Con l’Italia guidata da Draghi finora è andato tutto secondo i piani. Il governo e il Parlamento hanno rispettato tutti i “target” e “milestone”. La Commissione ha versato 25 miliardi di prefinanziamento a settembre del 2021. Roma ha poi chiesto due pagamenti da circa 21 miliardi (il secondo è in via di approvazione). “In termini di performance, l’Italia finora ha fatto molto bene, meglio di altri paesi”, spiega al Foglio una fonte dell’Ue. Ma il calendario del Pnrr in parte è stato costruito attorno alla scadenza naturale della legislatura. Le riforme più significative e politicamente difficili sono state calendarizzate fino alla fine di quest’anno. “Il prossimo Parlamento le approverà? E quando?”, dice la fonte dell’Ue: “In ogni caso ci sarà maggiore attenzione al rispetto di milestone e target da parte dell’Italia”. Ci sono tre scenari.

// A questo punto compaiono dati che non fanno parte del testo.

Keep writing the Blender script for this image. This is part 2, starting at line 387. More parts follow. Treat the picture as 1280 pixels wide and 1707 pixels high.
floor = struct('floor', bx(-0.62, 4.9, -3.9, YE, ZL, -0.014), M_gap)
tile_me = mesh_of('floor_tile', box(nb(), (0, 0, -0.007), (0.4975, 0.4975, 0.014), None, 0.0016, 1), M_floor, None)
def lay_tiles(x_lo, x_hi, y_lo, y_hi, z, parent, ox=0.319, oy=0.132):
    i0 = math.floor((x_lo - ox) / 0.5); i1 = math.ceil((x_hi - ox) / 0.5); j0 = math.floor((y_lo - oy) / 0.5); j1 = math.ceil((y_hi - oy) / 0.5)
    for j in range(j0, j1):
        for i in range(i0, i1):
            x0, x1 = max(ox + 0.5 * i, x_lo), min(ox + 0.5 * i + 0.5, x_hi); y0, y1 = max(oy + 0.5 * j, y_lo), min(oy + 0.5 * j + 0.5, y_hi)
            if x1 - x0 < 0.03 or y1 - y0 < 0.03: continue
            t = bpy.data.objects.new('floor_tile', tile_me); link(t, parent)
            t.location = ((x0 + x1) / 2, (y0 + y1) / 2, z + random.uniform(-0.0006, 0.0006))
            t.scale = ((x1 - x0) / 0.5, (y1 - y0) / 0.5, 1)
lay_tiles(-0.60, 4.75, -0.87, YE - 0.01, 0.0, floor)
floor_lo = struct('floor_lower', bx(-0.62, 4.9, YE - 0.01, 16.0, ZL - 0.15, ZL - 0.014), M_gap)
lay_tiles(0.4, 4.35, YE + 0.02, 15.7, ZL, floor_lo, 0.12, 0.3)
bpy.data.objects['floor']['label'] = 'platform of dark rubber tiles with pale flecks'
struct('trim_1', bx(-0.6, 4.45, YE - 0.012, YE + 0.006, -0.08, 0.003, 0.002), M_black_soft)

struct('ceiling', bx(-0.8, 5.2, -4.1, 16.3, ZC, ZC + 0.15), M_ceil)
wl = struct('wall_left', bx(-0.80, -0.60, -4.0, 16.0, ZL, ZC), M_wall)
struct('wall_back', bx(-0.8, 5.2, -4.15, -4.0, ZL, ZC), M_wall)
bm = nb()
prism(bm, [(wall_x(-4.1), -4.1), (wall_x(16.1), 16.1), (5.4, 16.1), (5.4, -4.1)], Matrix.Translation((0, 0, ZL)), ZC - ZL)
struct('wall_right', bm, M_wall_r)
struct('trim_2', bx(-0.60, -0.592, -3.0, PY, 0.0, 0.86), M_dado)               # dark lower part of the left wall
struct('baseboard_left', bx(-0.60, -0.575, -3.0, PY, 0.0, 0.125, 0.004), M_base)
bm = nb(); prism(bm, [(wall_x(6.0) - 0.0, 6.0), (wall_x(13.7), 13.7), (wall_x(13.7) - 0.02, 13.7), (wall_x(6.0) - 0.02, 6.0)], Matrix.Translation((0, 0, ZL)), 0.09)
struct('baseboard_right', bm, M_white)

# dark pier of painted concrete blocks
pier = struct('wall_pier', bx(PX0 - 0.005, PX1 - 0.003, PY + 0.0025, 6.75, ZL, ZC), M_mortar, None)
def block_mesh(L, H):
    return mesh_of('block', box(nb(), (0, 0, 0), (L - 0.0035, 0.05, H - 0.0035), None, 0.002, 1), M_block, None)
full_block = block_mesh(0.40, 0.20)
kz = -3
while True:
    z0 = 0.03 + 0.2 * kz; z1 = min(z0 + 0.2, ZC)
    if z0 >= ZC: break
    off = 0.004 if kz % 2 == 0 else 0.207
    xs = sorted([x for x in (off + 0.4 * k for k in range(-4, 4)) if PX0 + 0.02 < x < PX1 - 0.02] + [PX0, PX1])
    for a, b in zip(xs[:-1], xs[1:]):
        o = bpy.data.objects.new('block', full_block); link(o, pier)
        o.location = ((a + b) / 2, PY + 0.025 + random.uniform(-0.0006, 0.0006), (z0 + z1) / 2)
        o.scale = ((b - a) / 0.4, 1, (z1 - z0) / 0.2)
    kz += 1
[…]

Il primo è quello normale, di un ritardo limitato negli esborsi previsti per dicembre del 2022. Il secondo è di un negoziato difficile con un nuovo governo, forse su un nuovo Pnrr, che potrebbe portare a un rinvio molto più lungo dei prestiti e delle sovvenzioni. Il terzo è quello di un conflitto totale che porterebbe alla rottura del contratto del Pnrr. Solo in quel caso, la Commissione sarebbe chiamata a chiedere indietro il prefinanziamento, oltre a bloccare tutti gli ulteriori esborsi. Ma non è solo una questione di soldi: il secondo e terzo scenario metterebbero fine all’ipotesi di un Recovery fund permanente. L’Italia è il principale beneficiario di quello attuale e dal suo successo dipende la possibilità di replicare in futuro uno strumento di debito comune dell’Ue.